_WHAT TO DO_.
The lines beneath this instruction, from the first through the one containing "COL = S.collection", must be transcribed exactly; no other line belongs in the output.

_DATA SECTION_.
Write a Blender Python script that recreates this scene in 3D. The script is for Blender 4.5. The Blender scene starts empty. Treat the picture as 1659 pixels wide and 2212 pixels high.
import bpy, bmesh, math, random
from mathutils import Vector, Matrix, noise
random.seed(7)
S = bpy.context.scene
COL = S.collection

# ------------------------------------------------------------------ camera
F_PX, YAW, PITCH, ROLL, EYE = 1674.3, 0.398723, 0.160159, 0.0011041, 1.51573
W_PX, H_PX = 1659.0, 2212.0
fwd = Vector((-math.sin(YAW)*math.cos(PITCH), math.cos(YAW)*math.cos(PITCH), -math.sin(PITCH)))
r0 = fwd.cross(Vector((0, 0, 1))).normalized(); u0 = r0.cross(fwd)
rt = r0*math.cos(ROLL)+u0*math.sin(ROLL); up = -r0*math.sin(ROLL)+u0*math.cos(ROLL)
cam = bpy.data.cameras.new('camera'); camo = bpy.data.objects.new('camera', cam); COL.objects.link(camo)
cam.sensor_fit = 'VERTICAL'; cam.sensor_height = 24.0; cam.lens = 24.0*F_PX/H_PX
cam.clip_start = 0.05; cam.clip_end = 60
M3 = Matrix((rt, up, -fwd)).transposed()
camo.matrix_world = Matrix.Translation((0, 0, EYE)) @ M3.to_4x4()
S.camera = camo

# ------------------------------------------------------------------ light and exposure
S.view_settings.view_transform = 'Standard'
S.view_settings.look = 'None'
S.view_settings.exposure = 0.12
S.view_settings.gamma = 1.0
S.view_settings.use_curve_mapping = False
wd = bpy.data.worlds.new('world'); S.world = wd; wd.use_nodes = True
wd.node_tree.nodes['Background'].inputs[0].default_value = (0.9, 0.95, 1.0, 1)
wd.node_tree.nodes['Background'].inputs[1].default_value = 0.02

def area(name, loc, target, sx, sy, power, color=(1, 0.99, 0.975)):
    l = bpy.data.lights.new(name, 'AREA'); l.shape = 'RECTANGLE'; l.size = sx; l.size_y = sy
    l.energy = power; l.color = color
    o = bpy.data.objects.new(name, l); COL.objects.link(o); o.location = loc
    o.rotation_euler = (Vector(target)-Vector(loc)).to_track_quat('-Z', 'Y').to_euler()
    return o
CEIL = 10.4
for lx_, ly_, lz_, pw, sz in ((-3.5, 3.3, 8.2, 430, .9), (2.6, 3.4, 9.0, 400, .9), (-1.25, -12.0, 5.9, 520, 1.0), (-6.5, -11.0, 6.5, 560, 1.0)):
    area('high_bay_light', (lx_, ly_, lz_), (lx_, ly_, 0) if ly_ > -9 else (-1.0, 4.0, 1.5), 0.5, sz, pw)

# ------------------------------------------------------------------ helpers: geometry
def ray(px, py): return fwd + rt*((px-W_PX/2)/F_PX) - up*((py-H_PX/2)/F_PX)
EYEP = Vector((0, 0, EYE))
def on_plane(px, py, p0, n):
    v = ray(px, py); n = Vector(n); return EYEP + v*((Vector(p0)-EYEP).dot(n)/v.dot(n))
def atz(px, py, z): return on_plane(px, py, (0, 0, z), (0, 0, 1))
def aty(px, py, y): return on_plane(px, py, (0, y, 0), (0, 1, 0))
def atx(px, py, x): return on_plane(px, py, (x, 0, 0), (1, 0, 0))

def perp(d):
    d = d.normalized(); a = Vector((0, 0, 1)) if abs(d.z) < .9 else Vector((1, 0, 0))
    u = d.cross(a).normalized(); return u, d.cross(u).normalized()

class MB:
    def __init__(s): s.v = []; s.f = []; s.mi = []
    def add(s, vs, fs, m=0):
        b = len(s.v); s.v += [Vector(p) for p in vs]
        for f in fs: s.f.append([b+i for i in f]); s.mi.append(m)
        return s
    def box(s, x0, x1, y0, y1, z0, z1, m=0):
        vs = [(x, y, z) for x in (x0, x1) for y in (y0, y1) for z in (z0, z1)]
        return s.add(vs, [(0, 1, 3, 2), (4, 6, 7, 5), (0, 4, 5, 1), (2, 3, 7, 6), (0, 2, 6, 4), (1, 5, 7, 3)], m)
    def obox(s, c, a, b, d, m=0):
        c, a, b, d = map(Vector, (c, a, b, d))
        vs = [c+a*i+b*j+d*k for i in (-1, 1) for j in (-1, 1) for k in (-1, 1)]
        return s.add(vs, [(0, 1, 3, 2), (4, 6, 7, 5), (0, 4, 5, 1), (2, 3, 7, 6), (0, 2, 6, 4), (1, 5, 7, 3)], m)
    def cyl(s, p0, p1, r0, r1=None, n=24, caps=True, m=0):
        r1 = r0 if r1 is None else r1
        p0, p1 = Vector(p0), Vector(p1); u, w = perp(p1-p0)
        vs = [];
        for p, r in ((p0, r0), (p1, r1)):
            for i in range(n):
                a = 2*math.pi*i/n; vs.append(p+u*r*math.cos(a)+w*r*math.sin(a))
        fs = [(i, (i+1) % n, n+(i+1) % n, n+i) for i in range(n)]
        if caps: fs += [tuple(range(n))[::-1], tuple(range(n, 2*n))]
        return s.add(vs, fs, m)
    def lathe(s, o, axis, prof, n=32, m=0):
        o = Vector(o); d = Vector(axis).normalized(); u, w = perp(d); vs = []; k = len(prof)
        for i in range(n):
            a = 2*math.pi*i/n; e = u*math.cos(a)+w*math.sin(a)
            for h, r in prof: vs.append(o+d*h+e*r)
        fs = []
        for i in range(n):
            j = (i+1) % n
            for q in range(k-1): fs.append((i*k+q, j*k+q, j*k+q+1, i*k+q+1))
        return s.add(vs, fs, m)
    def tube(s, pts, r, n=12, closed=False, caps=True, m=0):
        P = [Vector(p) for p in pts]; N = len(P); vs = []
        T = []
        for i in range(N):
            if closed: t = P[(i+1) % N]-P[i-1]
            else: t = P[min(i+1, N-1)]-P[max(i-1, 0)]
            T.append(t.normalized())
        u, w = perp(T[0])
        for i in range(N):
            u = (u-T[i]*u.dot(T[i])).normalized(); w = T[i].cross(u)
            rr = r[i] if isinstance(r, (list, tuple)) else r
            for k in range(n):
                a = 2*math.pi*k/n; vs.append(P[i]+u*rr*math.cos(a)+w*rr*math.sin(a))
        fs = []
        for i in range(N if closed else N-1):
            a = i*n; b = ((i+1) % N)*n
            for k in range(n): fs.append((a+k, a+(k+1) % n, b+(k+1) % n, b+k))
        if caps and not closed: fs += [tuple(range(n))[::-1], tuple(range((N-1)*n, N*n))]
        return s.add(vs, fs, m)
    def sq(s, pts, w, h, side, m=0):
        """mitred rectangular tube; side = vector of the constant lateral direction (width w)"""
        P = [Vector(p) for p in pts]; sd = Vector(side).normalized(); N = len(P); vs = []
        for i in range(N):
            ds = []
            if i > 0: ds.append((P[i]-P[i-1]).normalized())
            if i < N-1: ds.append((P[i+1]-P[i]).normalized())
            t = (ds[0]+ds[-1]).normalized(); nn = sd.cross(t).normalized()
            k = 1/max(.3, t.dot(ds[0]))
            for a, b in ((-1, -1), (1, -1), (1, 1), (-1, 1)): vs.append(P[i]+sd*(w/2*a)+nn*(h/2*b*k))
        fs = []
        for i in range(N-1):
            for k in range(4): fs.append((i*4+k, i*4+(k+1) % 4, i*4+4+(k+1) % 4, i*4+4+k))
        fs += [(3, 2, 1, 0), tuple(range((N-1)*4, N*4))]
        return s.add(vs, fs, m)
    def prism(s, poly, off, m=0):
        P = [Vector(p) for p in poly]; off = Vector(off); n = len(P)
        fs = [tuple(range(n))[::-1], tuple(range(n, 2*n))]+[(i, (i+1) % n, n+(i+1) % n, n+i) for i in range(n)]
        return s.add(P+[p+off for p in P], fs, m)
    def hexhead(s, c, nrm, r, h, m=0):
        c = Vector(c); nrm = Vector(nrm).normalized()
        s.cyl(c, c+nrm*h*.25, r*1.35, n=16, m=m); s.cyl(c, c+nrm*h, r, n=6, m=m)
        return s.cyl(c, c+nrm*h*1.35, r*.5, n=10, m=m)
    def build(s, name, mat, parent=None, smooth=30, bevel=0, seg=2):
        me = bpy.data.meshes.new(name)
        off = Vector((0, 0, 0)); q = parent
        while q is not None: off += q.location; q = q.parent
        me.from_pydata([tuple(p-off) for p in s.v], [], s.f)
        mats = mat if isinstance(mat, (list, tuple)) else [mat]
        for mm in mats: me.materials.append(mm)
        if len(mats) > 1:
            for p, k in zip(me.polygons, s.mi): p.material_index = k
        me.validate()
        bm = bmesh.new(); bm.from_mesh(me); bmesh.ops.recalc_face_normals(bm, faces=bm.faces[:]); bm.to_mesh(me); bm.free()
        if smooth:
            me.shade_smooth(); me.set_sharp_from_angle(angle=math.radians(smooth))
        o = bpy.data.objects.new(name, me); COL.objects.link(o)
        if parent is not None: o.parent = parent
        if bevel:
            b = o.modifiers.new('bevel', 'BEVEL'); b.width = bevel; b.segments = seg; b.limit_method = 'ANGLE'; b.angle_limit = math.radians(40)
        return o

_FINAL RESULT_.
Write a Blender Python script that recreates this scene in 3D. The script is for Blender 4.5. The Blender scene starts empty. Treat the picture as 1659 pixels wide and 2212 pixels high.
import bpy, bmesh, math, random
from mathutils import Vector, Matrix, noise
random.seed(7)
S = bpy.context.scene
COL = S.collection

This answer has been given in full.